■ Short task
Produce word for word the lines of the data below running from the one that has "Write part 3" to the one that has "line(logo, ox, oz, 'SQUARE', 1168, 1247, 194, 205, 0.18, 0.55)", inclusive, and no others.

■ Listed entries
▼▼▼

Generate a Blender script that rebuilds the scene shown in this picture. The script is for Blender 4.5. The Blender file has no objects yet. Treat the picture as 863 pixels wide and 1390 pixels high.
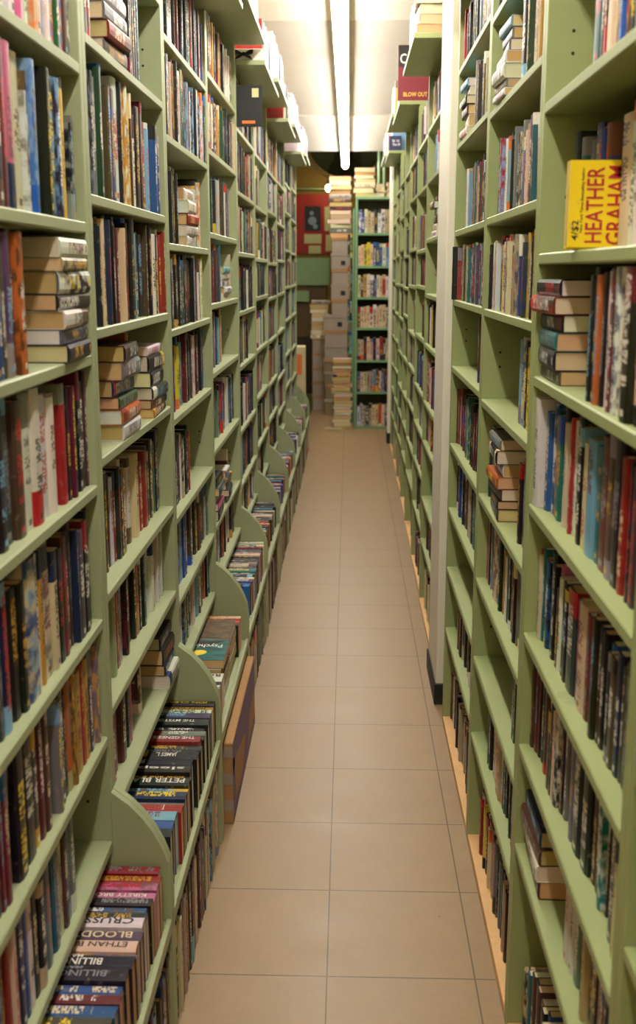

▲▲▲
▼▼▼

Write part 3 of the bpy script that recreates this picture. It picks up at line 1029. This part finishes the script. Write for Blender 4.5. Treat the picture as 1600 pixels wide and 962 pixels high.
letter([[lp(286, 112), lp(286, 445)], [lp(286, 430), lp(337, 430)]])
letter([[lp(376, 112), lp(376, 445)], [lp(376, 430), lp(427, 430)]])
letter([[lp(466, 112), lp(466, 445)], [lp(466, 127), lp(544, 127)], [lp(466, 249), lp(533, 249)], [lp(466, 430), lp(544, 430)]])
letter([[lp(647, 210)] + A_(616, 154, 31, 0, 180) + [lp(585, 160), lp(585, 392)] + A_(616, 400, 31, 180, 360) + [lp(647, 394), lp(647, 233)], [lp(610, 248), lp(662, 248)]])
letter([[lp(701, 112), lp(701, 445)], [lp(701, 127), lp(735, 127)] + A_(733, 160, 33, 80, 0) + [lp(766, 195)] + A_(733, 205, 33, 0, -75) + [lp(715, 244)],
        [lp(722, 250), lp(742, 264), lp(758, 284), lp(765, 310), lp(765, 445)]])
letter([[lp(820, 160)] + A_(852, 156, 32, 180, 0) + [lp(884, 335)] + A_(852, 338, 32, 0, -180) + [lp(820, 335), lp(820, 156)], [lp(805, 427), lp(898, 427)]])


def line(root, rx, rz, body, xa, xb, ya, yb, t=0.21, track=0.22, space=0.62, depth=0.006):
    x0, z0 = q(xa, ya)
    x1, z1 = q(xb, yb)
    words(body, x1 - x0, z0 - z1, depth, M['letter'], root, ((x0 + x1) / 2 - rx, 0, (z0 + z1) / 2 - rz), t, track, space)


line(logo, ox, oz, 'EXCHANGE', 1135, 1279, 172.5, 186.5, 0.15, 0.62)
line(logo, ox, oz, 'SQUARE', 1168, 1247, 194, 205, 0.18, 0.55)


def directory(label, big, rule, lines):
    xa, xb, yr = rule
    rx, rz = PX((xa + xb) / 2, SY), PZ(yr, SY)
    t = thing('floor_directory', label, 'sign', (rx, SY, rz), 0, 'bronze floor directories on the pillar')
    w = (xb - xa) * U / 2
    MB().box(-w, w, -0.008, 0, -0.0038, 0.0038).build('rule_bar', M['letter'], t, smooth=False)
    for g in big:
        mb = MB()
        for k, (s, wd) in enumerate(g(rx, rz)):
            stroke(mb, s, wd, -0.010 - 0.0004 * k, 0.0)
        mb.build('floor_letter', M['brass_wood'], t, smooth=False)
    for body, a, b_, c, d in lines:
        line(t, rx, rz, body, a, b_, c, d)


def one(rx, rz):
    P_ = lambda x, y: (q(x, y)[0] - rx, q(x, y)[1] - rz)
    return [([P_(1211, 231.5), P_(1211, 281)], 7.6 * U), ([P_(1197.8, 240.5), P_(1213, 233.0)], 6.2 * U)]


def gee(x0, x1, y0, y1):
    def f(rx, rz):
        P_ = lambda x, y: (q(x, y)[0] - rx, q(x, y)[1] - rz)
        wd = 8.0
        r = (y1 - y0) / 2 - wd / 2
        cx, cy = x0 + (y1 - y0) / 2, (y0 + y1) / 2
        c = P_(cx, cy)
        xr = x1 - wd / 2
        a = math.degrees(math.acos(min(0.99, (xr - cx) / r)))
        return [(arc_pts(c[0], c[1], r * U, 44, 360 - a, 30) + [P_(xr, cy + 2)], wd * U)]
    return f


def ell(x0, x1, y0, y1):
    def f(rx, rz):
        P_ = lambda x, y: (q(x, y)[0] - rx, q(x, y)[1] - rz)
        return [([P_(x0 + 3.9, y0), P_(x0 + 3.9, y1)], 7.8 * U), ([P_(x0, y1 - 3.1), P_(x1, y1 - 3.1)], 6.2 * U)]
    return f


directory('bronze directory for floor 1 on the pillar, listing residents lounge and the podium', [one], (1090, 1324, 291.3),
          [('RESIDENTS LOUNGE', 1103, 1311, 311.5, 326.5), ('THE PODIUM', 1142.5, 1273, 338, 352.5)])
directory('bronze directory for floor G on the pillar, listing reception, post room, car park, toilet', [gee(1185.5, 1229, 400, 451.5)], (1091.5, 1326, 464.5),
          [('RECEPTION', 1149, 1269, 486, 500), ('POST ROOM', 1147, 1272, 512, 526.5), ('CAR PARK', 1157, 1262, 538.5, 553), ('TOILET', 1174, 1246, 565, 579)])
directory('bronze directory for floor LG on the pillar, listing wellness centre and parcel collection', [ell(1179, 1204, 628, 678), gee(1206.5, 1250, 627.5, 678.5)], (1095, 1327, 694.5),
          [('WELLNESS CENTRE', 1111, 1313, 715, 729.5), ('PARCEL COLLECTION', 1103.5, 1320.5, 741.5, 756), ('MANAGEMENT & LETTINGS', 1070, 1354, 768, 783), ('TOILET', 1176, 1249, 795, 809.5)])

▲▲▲
▼▼▼

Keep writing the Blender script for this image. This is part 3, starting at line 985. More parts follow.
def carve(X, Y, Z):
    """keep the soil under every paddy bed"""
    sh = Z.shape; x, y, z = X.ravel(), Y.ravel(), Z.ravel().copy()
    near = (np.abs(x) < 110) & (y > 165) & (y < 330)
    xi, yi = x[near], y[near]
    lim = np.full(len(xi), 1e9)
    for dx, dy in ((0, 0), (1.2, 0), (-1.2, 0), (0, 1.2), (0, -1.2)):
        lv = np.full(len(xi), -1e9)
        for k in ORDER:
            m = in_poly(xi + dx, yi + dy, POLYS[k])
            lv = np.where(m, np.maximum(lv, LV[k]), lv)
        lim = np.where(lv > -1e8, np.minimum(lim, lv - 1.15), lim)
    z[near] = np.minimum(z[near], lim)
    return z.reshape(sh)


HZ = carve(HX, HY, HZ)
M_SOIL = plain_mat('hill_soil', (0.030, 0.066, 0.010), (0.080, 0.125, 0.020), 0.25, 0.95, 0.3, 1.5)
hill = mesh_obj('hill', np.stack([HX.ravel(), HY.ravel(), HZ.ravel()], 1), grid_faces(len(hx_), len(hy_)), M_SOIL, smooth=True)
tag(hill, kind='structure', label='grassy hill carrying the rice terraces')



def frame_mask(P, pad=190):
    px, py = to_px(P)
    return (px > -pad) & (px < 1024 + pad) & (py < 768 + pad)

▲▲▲

■ Solution below
Write part 3 of the bpy script that recreates this picture. It picks up at line 1029. This part finishes the script. Write for Blender 4.5. Treat the picture as 1600 pixels wide and 962 pixels high.
letter([[lp(286, 112), lp(286, 445)], [lp(286, 430), lp(337, 430)]])
letter([[lp(376, 112), lp(376, 445)], [lp(376, 430), lp(427, 430)]])
letter([[lp(466, 112), lp(466, 445)], [lp(466, 127), lp(544, 127)], [lp(466, 249), lp(533, 249)], [lp(466, 430), lp(544, 430)]])
letter([[lp(647, 210)] + A_(616, 154, 31, 0, 180) + [lp(585, 160), lp(585, 392)] + A_(616, 400, 31, 180, 360) + [lp(647, 394), lp(647, 233)], [lp(610, 248), lp(662, 248)]])
letter([[lp(701, 112), lp(701, 445)], [lp(701, 127), lp(735, 127)] + A_(733, 160, 33, 80, 0) + [lp(766, 195)] + A_(733, 205, 33, 0, -75) + [lp(715, 244)],
        [lp(722, 250), lp(742, 264), lp(758, 284), lp(765, 310), lp(765, 445)]])
letter([[lp(820, 160)] + A_(852, 156, 32, 180, 0) + [lp(884, 335)] + A_(852, 338, 32, 0, -180) + [lp(820, 335), lp(820, 156)], [lp(805, 427), lp(898, 427)]])


def line(root, rx, rz, body, xa, xb, ya, yb, t=0.21, track=0.22, space=0.62, depth=0.006):
    x0, z0 = q(xa, ya)
    x1, z1 = q(xb, yb)
    words(body, x1 - x0, z0 - z1, depth, M['letter'], root, ((x0 + x1) / 2 - rx, 0, (z0 + z1) / 2 - rz), t, track, space)


line(logo, ox, oz, 'EXCHANGE', 1135, 1279, 172.5, 186.5, 0.15, 0.62)
line(logo, ox, oz, 'SQUARE', 1168, 1247, 194, 205, 0.18, 0.55)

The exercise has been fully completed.